Odd, though things might be significantly different from large lot to large lot, my experience with cheaper blades is that I have the darndest time keeping them straight, or at least holding a consistent curve that isn't composed of about 3 s-curves, and they've always been rather soft to begin with...
When running the blade under foot, and I have seen this as typical of high quality blades, not cheaper one's, you have to really run a severe bend in the blade as you draw it up while running it under your foot. The bend is about almost 90 degrees as you pull it up. Its a nice bend that takes alot of the "oomph" out of a touch... I've seen alot of people trying to put bends in their blades and not NEARLY using enough bend as they run it under foot... They try dozens of times and only end up heating up the blade without putting the bend in it... More often than not they have that pained "I don't want to ruin my new blade" look on their faces too... But hey, for 5$ a blade you can try some pretty whacky experiments yourself
When you get better at it, you realize that you have to bend it more severely at the forte and then ease off the bend slightly as you approach the foible, speeding up your pull toward the tip, this gives you a very nice gentle arc, and not a dog-leg right at the weakest part of the blade.

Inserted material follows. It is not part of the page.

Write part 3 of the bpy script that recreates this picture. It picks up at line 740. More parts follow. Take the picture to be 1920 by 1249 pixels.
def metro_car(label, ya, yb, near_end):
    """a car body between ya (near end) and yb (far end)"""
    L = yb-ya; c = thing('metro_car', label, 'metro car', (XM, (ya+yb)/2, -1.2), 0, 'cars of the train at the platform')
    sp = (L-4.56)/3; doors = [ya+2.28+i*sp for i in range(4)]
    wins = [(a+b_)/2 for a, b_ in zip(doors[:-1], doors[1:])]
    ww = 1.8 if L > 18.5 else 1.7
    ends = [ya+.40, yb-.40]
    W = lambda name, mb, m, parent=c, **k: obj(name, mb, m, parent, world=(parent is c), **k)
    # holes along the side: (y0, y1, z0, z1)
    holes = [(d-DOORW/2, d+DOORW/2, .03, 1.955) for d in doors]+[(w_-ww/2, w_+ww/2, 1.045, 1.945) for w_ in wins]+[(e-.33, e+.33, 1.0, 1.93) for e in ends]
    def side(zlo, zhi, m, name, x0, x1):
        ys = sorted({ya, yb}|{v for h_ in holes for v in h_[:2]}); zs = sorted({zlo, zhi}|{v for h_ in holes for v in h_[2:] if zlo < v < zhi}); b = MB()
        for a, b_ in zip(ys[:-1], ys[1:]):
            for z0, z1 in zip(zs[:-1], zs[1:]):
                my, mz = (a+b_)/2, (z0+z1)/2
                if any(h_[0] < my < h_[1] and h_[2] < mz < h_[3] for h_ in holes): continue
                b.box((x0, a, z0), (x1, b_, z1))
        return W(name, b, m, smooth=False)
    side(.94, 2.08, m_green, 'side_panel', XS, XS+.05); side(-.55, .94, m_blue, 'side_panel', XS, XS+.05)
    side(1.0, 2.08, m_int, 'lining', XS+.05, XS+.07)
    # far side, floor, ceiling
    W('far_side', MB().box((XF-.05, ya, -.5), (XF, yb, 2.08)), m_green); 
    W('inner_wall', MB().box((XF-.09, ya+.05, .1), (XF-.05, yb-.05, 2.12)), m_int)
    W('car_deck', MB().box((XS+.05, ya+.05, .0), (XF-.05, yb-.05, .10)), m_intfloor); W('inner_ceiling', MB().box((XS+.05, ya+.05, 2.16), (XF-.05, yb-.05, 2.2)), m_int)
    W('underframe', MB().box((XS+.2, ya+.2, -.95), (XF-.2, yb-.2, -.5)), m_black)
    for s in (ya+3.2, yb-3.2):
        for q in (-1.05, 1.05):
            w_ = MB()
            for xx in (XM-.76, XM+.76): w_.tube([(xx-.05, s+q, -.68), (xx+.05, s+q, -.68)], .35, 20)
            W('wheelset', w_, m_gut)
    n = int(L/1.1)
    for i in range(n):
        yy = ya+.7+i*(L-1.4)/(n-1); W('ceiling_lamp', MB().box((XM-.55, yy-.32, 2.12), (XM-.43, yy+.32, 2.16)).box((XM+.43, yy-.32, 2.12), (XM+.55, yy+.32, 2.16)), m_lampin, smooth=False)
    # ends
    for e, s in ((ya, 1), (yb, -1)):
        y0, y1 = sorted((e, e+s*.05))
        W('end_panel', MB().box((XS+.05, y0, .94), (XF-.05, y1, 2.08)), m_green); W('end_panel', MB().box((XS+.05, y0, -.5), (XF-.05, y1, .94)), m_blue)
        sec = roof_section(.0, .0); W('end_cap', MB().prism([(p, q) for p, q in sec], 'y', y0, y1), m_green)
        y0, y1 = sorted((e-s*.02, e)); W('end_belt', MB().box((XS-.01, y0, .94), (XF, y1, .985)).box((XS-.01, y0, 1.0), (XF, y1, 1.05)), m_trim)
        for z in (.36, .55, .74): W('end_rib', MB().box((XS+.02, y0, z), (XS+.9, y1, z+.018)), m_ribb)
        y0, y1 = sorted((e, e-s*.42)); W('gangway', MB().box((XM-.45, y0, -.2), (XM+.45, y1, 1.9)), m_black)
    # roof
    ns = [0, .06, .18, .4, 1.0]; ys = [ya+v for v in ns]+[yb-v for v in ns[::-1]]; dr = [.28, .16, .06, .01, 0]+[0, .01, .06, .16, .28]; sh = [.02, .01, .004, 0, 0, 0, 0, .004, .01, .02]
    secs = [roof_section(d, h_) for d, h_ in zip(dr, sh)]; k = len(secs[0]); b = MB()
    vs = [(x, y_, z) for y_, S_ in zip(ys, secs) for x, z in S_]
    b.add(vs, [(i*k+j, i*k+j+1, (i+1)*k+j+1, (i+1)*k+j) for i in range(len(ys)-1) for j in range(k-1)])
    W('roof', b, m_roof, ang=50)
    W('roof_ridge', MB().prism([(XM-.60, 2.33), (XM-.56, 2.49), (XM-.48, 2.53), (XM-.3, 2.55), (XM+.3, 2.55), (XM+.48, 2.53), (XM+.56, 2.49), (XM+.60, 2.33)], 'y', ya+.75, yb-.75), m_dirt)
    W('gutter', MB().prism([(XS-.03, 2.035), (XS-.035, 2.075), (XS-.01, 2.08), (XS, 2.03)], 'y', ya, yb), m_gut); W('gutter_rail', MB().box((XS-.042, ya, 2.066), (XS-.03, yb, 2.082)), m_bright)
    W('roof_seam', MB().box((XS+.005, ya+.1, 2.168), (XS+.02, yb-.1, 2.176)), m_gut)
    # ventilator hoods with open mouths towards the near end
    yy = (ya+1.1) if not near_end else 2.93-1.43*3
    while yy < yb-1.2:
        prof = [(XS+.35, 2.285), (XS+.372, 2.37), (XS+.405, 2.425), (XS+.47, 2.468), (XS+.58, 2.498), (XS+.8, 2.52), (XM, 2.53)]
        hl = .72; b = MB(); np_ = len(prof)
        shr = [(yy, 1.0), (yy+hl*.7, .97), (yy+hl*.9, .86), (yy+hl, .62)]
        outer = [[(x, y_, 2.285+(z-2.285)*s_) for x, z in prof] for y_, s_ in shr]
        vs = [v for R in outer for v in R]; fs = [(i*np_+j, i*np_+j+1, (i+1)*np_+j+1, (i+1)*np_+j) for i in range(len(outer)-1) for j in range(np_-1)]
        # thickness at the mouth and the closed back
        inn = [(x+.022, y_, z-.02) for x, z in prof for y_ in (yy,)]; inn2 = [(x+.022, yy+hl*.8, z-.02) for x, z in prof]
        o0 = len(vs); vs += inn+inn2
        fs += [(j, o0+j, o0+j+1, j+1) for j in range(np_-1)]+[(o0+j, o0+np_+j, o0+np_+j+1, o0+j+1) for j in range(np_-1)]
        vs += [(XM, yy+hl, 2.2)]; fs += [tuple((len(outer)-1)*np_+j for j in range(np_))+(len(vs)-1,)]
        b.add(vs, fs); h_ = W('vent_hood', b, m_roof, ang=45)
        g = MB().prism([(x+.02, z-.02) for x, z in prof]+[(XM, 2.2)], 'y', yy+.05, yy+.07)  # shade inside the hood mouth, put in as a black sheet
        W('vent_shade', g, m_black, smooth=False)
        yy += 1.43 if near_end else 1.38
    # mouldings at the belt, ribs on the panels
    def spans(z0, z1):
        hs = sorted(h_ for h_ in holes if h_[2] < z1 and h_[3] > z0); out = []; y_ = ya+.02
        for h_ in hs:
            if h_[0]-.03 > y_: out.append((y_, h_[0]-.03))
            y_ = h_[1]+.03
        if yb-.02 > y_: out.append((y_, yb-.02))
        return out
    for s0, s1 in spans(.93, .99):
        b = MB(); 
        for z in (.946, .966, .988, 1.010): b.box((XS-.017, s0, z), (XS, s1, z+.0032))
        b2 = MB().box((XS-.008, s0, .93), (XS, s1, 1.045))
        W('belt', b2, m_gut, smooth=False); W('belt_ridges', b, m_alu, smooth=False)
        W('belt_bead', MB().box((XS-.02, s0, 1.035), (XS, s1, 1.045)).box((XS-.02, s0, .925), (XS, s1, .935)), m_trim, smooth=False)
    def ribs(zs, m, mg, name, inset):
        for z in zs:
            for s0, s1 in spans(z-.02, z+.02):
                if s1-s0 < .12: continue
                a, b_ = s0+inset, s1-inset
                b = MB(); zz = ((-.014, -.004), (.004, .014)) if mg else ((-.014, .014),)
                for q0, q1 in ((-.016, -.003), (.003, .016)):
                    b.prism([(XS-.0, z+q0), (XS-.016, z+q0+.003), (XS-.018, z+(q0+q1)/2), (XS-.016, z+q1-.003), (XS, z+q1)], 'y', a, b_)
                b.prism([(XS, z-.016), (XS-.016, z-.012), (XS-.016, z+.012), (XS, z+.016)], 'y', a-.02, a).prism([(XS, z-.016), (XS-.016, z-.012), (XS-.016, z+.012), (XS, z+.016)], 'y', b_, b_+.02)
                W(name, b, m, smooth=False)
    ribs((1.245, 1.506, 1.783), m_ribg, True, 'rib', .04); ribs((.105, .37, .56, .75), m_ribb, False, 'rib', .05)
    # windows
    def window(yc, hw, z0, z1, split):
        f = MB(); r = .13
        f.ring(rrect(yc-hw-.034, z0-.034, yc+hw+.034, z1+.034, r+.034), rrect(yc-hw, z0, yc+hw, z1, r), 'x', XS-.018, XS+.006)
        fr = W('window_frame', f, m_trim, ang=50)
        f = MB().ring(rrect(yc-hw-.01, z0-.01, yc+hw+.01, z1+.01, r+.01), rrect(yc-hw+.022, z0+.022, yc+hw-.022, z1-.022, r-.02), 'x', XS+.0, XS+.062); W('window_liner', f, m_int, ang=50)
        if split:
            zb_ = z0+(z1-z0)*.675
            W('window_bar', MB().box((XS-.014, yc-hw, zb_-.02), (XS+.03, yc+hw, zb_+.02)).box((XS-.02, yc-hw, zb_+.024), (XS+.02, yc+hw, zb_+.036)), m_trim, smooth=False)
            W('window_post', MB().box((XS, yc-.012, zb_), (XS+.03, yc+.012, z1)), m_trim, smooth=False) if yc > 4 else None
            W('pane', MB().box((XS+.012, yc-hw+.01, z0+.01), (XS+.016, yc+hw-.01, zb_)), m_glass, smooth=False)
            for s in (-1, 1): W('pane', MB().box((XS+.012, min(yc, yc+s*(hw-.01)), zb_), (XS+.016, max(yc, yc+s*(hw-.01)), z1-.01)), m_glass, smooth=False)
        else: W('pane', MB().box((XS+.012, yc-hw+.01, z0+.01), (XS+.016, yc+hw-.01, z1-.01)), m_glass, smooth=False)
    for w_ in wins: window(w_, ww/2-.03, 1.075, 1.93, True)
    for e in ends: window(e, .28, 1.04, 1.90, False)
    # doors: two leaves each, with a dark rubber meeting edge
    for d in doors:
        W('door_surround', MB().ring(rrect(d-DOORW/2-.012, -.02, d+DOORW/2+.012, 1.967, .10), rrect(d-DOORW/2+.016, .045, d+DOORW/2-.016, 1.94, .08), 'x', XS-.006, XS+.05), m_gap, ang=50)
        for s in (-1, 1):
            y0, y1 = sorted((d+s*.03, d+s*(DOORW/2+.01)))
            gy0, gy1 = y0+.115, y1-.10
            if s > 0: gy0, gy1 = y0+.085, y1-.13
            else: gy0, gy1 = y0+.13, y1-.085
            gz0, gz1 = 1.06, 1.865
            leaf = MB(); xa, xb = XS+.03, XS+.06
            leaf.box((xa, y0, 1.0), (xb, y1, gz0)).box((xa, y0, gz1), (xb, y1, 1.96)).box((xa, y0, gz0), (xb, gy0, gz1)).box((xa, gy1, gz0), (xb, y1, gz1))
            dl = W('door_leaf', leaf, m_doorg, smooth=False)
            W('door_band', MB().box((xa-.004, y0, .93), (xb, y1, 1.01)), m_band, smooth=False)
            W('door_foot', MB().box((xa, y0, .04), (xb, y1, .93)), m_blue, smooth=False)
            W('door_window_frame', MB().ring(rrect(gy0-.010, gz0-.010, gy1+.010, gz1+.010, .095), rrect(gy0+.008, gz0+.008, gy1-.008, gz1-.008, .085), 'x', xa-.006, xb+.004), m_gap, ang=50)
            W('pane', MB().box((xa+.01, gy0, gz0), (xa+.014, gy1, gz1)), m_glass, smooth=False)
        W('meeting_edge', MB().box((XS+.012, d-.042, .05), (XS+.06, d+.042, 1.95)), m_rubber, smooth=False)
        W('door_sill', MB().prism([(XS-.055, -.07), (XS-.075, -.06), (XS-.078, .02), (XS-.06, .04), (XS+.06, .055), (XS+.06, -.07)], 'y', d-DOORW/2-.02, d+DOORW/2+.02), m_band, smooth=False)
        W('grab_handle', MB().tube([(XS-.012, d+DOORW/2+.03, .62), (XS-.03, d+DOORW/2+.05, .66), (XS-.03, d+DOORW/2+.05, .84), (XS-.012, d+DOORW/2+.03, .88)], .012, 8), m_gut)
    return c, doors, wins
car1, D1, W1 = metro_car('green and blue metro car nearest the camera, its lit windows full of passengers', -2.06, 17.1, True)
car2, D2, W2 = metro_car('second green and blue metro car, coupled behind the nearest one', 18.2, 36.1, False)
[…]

If you do it right (enough bending under foot) the blade should be so hot after 4 or 5 cycles that you can't touch it... Let it cool off before you handle it, and don't use it till it is cool to the touch.
I'm not sure how much practice ou've had putting bends in blades, but the first time you see someone who knows how to do it, do it, you almost want to shout "Hey! what are you doing!don't break my blade!" it really looks that bad during the process.
A consistent bend early on in the life of a blade prolongs its life since the force absorbed thru a touch will be transmitted more evenly throughout the material... Using a cheap blade "straight" will typically force a stress bend to form initially and then as you continue to straighten out that kink, another forms somewhere else and that's where you get the s-bends that then counteract one another and serve up that unfortunate situation where a bendy blade with an "s" hits harder on impact then a perfectly straight blade since the straight blade only has to find one way to yield, but the s-bend tries to yield in both directions at once...
If you do it right, and can put a nice curve in a Vniti foil blade, trust me, doing it the same way will put a nice bend in a cheap 5$ blade... I was practicing lunge drills with a partner who was using a Vniti bladed foil with a gentle curve, and it was nothing to be touched repeatedly by it, the next partner I had had a brand new dry foil with no bend and it felt like a broom handle in the sternum each time he lunged... its still sore (don't drill partners intrinsically know that you should NOT touch your partner in the SAME spot every time!